* Start Provided records *

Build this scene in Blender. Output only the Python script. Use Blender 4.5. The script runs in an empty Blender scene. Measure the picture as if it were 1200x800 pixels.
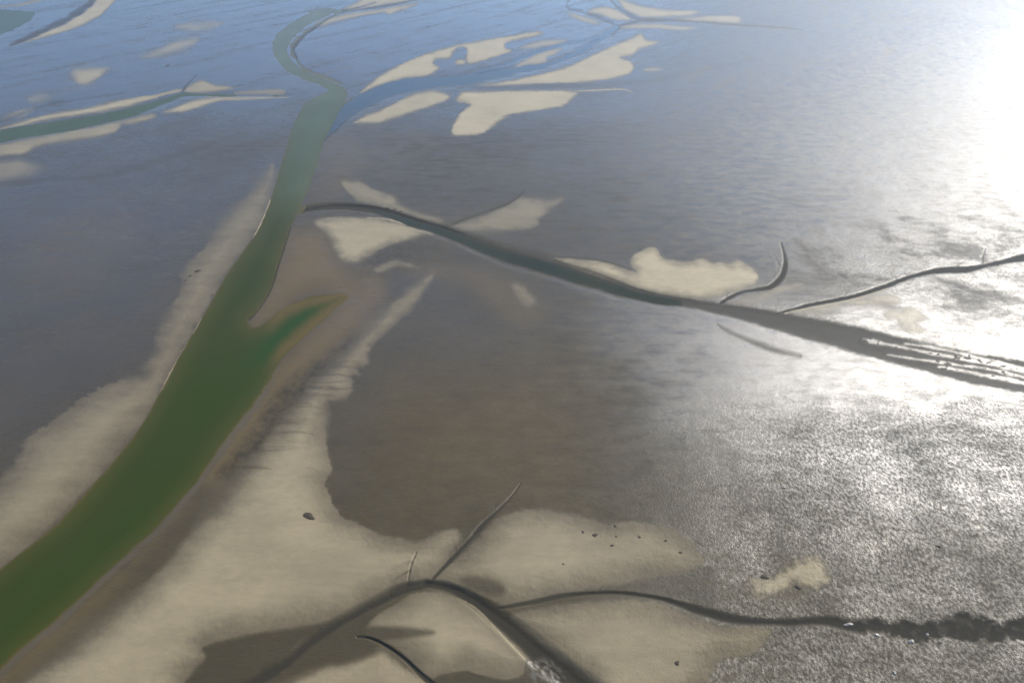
import bpy, math
import numpy as np

rng = np.random.default_rng(7)
scene = bpy.context.scene
COL = scene.collection

# ------------------------------------------------------------------ camera
H = 300.0                      # flying height, metres
PITCH = math.radians(33.0)     # looking down
F = 933.0                      # focal length in 1200-wide pixels (28 mm)
cp, sp = math.cos(PITCH), math.sin(PITCH)

cam_d = bpy.data.cameras.new('camera')
cam_d.lens = 28.0
cam_d.sensor_width = 36.0
cam_d.clip_start = 0.5
cam_d.clip_end = 200000.0
cam = bpy.data.objects.new('camera', cam_d)
cam.location = (0, 0, H)
cam.rotation_euler = (math.pi / 2 - PITCH, 0, 0)
COL.objects.link(cam)
scene.camera = cam


def ground(u, v):
    """photo pixel -> point on the flats (z = 0)"""
    up = (400.0 - v) / F
    dy = cp + up * sp
    dz = -sp + up * cp
    t = H / -dz
    return t * (u - 600.0) / F, t * dy, t


# ------------------------------------------------------------------ light
SUN_EL, SUN_AZ = math.radians(34.5), math.radians(42)     # azimuth clockwise from +Y
SKY, SUN = 0.13, 5.0
HAZE = 0.00017
w = bpy.data.worlds.new('World')
scene.world = w
w.use_nodes = True
nt = w.node_tree
nt.nodes.clear()
sky = nt.nodes.new('ShaderNodeTexSky')
sky.sky_type = 'NISHITA'
sky.sun_disc = False
sky.sun_elevation = SUN_EL
sky.sun_rotation = SUN_AZ
sky.altitude = 1200
sky.air_density = 1.0
sky.dust_density = 0.3
sky.ozone_density = 6.0
bg = nt.nodes.new('ShaderNodeBackground')
bg.inputs['Strength'].default_value = SKY
out = nt.nodes.new('ShaderNodeOutputWorld')
nt.links.new(sky.outputs[0], bg.inputs[0])
nt.links.new(bg.outputs[0], out.inputs[0])

sd_ = bpy.data.lights.new('sun', 'SUN')
sd_.energy = SUN
sd_.angle = math.radians(0.55)
sd_.color = (1.0, 0.93, 0.82)
sun = bpy.data.objects.new('sun', sd_)
sun.rotation_euler = (math.pi / 2 - SUN_EL, 0, math.pi - SUN_AZ)
sun.location = (0, 0, 500)
COL.objects.link(sun)

scene.view_settings.view_transform = 'Standard'
scene.view_settings.look = 'None'
scene.view_settings.exposure = 0.75
scene.view_settings.gamma = 1.0
scene.cycles.max_bounces = 5
scene.cycles.use_denoising = True
scene.cycles.use_adaptive_sampling = False

# ------------------------------------------------------------------ noise
_P = rng.permutation(256)
_P = np.concatenate([_P, _P]).astype(np.int32)
_G = np.stack([np.cos(np.arange(256) * 2.399963), np.sin(np.arange(256) * 2.399963)], 1).astype(np.float32)


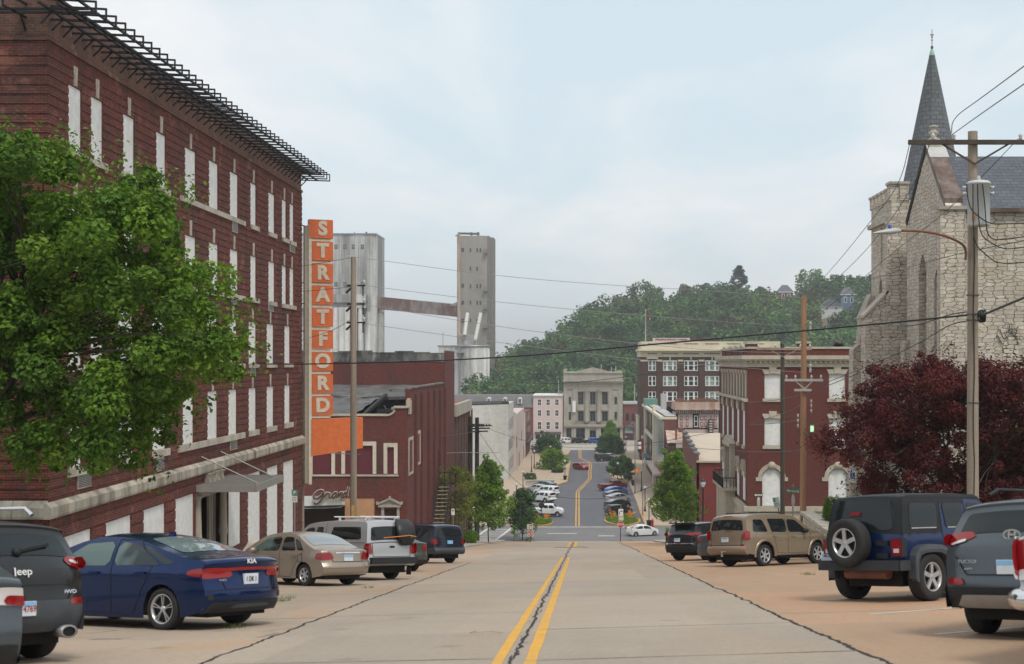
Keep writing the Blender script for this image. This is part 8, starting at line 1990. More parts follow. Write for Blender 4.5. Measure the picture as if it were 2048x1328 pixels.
street_tree(1095, 871, 908, 64, 338, ZL, 'dark round tree at the far left end of the lower street', 'leaf_dark', 37, 14, .42, 130, .25)
street_tree(1243, 911, 950, 56, 262, ZL, 'round tree on the right kerb island of the lower street', 'leaf_dark', 38, 14, .40, 130, .25, tint=(.3, 1.2))
street_tree(1222, 870, 908, 62, 335, ZL, 'wide dark tree at the far right end of the lower street', 'leaf_dark', 39, 16, .42, 150, .2)
street_tree(1220, 840, 884, 40, 366, ZL, 'light green conical tree in front of the bank', 'leaf_light', 40, 16, .42, 120, .8)
street_tree(1256, 940, 958, 20, 258, ZL, 'low leafy shrub under the round kerb island tree', 'leaf_dark', 41, 8, .3, 50, .3, 'shrub', 'shrub', tr=.04, tint=(.4, 1.2))
def bush(px, y0, y1, w_, D, zb, label, m, seed, leaf=.12, n=1500, name='shrub', group=None):
 x = PX(px, D); z1 = PZ(y0, D); W = w_ * D / F / 2; t = thing(name, label, 'shrub', (x, D, zb), 0, group); lf = Leaves(seed)
 H = z1 - zb; lf.blob((x, D, zb + H * .5), (W * .85, W * .85, H * .5), n, leaf, .7, (.1, .8), .5, .5)
 for i in range(9): a = i * .7; lf.blob((x + W * .6 * math.cos(a), D + W * .6 * math.sin(a), zb + H * lf.r.uniform(.3, .85)), (W * .35, W * .35, H * .25), n // 12, leaf, .5, (.1, .9), .5, .5)
 lf.build('foliage', m, t); return t
bush(941, 1059, 1084, 33, 138, G(-12, 138) - .1, 'clipped green bush beside the last car of the left row', 'leaf_light', 51, .2, 1500)
bush(1338, 1056, 1076, 16, 160, G(10, 160), 'small green bush right of the white liftback', 'leaf_light', 52, .2, 700)
bush(1662, 990, 1030, 40, 66, -8.05, 'green shrub on the churchyard edge under the maroon maple', 'leaf_green', 53, .10, 1500)
bush(2030, 715, 740, 40, 55.5, -7.9, 'light green bush top showing above the maroon maple at the right', 'leaf_light', 54, .11, 3000)
bush(1115, 936, 960, 30, 279, ZL + .1, 'low planting under the left kerb island tree', 'leaf_dark', 55, .35, 500)
bush(1218, 966, 978, 22, 252, ZL + .1, 'low yellow green planting at the near end of the right kerb island', 'leaf_light', 56, .3, 400)
bush(1060, 945, 960, 30, 262, ZL + .1, 'grey green planting behind the parked white vehicles', 'leaf_dark', 57, .35, 400)
lf = Leaves(60); r = lf.r
def blades(x0, x1, y0, y1, n, h, zf):
 for _ in range(n):
  x, y = r.uniform(x0, x1), r.uniform(y0, y1); z = zf(x, y); H = h * r.uniform(.5, 1.2); a = r.uniform(0, 6.28); w_ = h * .035; lean = Vector((r.gauss(0, .22), r.gauss(0, .22), 1)) * H
  i = len(lf.v); u = Vector((math.cos(a), math.sin(a), 0)) * w_; p = Vector((x, y, z)); lf.v += [p - u, p + u, p + lean * .6 + u * .6, p + lean]; lf.f += [(i, i + 1, i + 2), (i, i + 2, i + 3)]; q = clamp(r.random() * r.random() * 1.5, 0, 1); lf.t += [q, q]
blades(11.0, 13.2, 70.6, 77, 2600, .95, lambda x, y: G(9, y) + .1)
blades(12.0, 16, 56, 69, 1500, .22, lambda x, y: -8.05)
blades(12.2, 20, 78, 104, 2200, .6, lambda x, y: G(9, y) + .2)
for (px, py) in ((568, 1188), (575, 1184), (560, 1190), (1612, 1160), (1620, 1161), (735, 1166), (470, 1240)):
 D = (1.36 * F) / max(8, (py - 722) - .126 * F); x = PX(px, D); blades(x - .16, x + .16, D - .12, D + .12, 60, .09, G)
struct(lf.build('grass', 'grass_blade'), 'stuff')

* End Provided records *

§ **Requirement**
Your job is to transcribe the entries above exactly; skip the pictures.

§ **Full solution**
Build this scene in Blender. Output only the Python script. Use Blender 4.5. The script runs in an empty Blender scene. Measure the picture as if it were 1200x800 pixels.
import bpy, math
import numpy as np

rng = np.random.default_rng(7)
scene = bpy.context.scene
COL = scene.collection

# ------------------------------------------------------------------ camera
H = 300.0                      # flying height, metres
PITCH = math.radians(33.0)     # looking down
F = 933.0                      # focal length in 1200-wide pixels (28 mm)
cp, sp = math.cos(PITCH), math.sin(PITCH)

cam_d = bpy.data.cameras.new('camera')
cam_d.lens = 28.0
cam_d.sensor_width = 36.0
cam_d.clip_start = 0.5
cam_d.clip_end = 200000.0
cam = bpy.data.objects.new('camera', cam_d)
cam.location = (0, 0, H)
cam.rotation_euler = (math.pi / 2 - PITCH, 0, 0)
COL.objects.link(cam)
scene.camera = cam


def ground(u, v):
    """photo pixel -> point on the flats (z = 0)"""
    up = (400.0 - v) / F
    dy = cp + up * sp
    dz = -sp + up * cp
    t = H / -dz
    return t * (u - 600.0) / F, t * dy, t


# ------------------------------------------------------------------ light
SUN_EL, SUN_AZ = math.radians(34.5), math.radians(42)     # azimuth clockwise from +Y
SKY, SUN = 0.13, 5.0
HAZE = 0.00017
w = bpy.data.worlds.new('World')
scene.world = w
w.use_nodes = True
nt = w.node_tree
nt.nodes.clear()
sky = nt.nodes.new('ShaderNodeTexSky')
sky.sky_type = 'NISHITA'
sky.sun_disc = False
sky.sun_elevation = SUN_EL
sky.sun_rotation = SUN_AZ
sky.altitude = 1200
sky.air_density = 1.0
sky.dust_density = 0.3
sky.ozone_density = 6.0
bg = nt.nodes.new('ShaderNodeBackground')
bg.inputs['Strength'].default_value = SKY
out = nt.nodes.new('ShaderNodeOutputWorld')
nt.links.new(sky.outputs[0], bg.inputs[0])
nt.links.new(bg.outputs[0], out.inputs[0])

sd_ = bpy.data.lights.new('sun', 'SUN')
sd_.energy = SUN
sd_.angle = math.radians(0.55)
sd_.color = (1.0, 0.93, 0.82)
sun = bpy.data.objects.new('sun', sd_)
sun.rotation_euler = (math.pi / 2 - SUN_EL, 0, math.pi - SUN_AZ)
sun.location = (0, 0, 500)
COL.objects.link(sun)

scene.view_settings.view_transform = 'Standard'
scene.view_settings.look = 'None'
scene.view_settings.exposure = 0.75
scene.view_settings.gamma = 1.0
scene.cycles.max_bounces = 5
scene.cycles.use_denoising = True
scene.cycles.use_adaptive_sampling = False

# ------------------------------------------------------------------ noise
_P = rng.permutation(256)
_P = np.concatenate([_P, _P]).astype(np.int32)
_G = np.stack([np.cos(np.arange(256) * 2.399963), np.sin(np.arange(256) * 2.399963)], 1).astype(np.float32)


Keep writing the Blender script for this image. This is part 8, starting at line 1990. More parts follow. Write for Blender 4.5. Measure the picture as if it were 2048x1328 pixels.
street_tree(1095, 871, 908, 64, 338, ZL, 'dark round tree at the far left end of the lower street', 'leaf_dark', 37, 14, .42, 130, .25)
street_tree(1243, 911, 950, 56, 262, ZL, 'round tree on the right kerb island of the lower street', 'leaf_dark', 38, 14, .40, 130, .25, tint=(.3, 1.2))
street_tree(1222, 870, 908, 62, 335, ZL, 'wide dark tree at the far right end of the lower street', 'leaf_dark', 39, 16, .42, 150, .2)
street_tree(1220, 840, 884, 40, 366, ZL, 'light green conical tree in front of the bank', 'leaf_light', 40, 16, .42, 120, .8)
street_tree(1256, 940, 958, 20, 258, ZL, 'low leafy shrub under the round kerb island tree', 'leaf_dark', 41, 8, .3, 50, .3, 'shrub', 'shrub', tr=.04, tint=(.4, 1.2))
def bush(px, y0, y1, w_, D, zb, label, m, seed, leaf=.12, n=1500, name='shrub', group=None):
 x = PX(px, D); z1 = PZ(y0, D); W = w_ * D / F / 2; t = thing(name, label, 'shrub', (x, D, zb), 0, group); lf = Leaves(seed)
 H = z1 - zb; lf.blob((x, D, zb + H * .5), (W * .85, W * .85, H * .5), n, leaf, .7, (.1, .8), .5, .5)
 for i in range(9): a = i * .7; lf.blob((x + W * .6 * math.cos(a), D + W * .6 * math.sin(a), zb + H * lf.r.uniform(.3, .85)), (W * .35, W * .35, H * .25), n // 12, leaf, .5, (.1, .9), .5, .5)
 lf.build('foliage', m, t); return t
bush(941, 1059, 1084, 33, 138, G(-12, 138) - .1, 'clipped green bush beside the last car of the left row', 'leaf_light', 51, .2, 1500)
bush(1338, 1056, 1076, 16, 160, G(10, 160), 'small green bush right of the white liftback', 'leaf_light', 52, .2, 700)
bush(1662, 990, 1030, 40, 66, -8.05, 'green shrub on the churchyard edge under the maroon maple', 'leaf_green', 53, .10, 1500)
bush(2030, 715, 740, 40, 55.5, -7.9, 'light green bush top showing above the maroon maple at the right', 'leaf_light', 54, .11, 3000)
bush(1115, 936, 960, 30, 279, ZL + .1, 'low planting under the left kerb island tree', 'leaf_dark', 55, .35, 500)
bush(1218, 966, 978, 22, 252, ZL + .1, 'low yellow green planting at the near end of the right kerb island', 'leaf_light', 56, .3, 400)
bush(1060, 945, 960, 30, 262, ZL + .1, 'grey green planting behind the parked white vehicles', 'leaf_dark', 57, .35, 400)
lf = Leaves(60); r = lf.r
def blades(x0, x1, y0, y1, n, h, zf):
 for _ in range(n):
  x, y = r.uniform(x0, x1), r.uniform(y0, y1); z = zf(x, y); H = h * r.uniform(.5, 1.2); a = r.uniform(0, 6.28); w_ = h * .035; lean = Vector((r.gauss(0, .22), r.gauss(0, .22), 1)) * H
  i = len(lf.v); u = Vector((math.cos(a), math.sin(a), 0)) * w_; p = Vector((x, y, z)); lf.v += [p - u, p + u, p + lean * .6 + u * .6, p + lean]; lf.f += [(i, i + 1, i + 2), (i, i + 2, i + 3)]; q = clamp(r.random() * r.random() * 1.5, 0, 1); lf.t += [q, q]
blades(11.0, 13.2, 70.6, 77, 2600, .95, lambda x, y: G(9, y) + .1)
blades(12.0, 16, 56, 69, 1500, .22, lambda x, y: -8.05)
blades(12.2, 20, 78, 104, 2200, .6, lambda x, y: G(9, y) + .2)
for (px, py) in ((568, 1188), (575, 1184), (560, 1190), (1612, 1160), (1620, 1161), (735, 1166), (470, 1240)):
 D = (1.36 * F) / max(8, (py - 722) - .126 * F); x = PX(px, D); blades(x - .16, x + .16, D - .12, D + .12, 60, .09, G)
struct(lf.build('grass', 'grass_blade'), 'stuff')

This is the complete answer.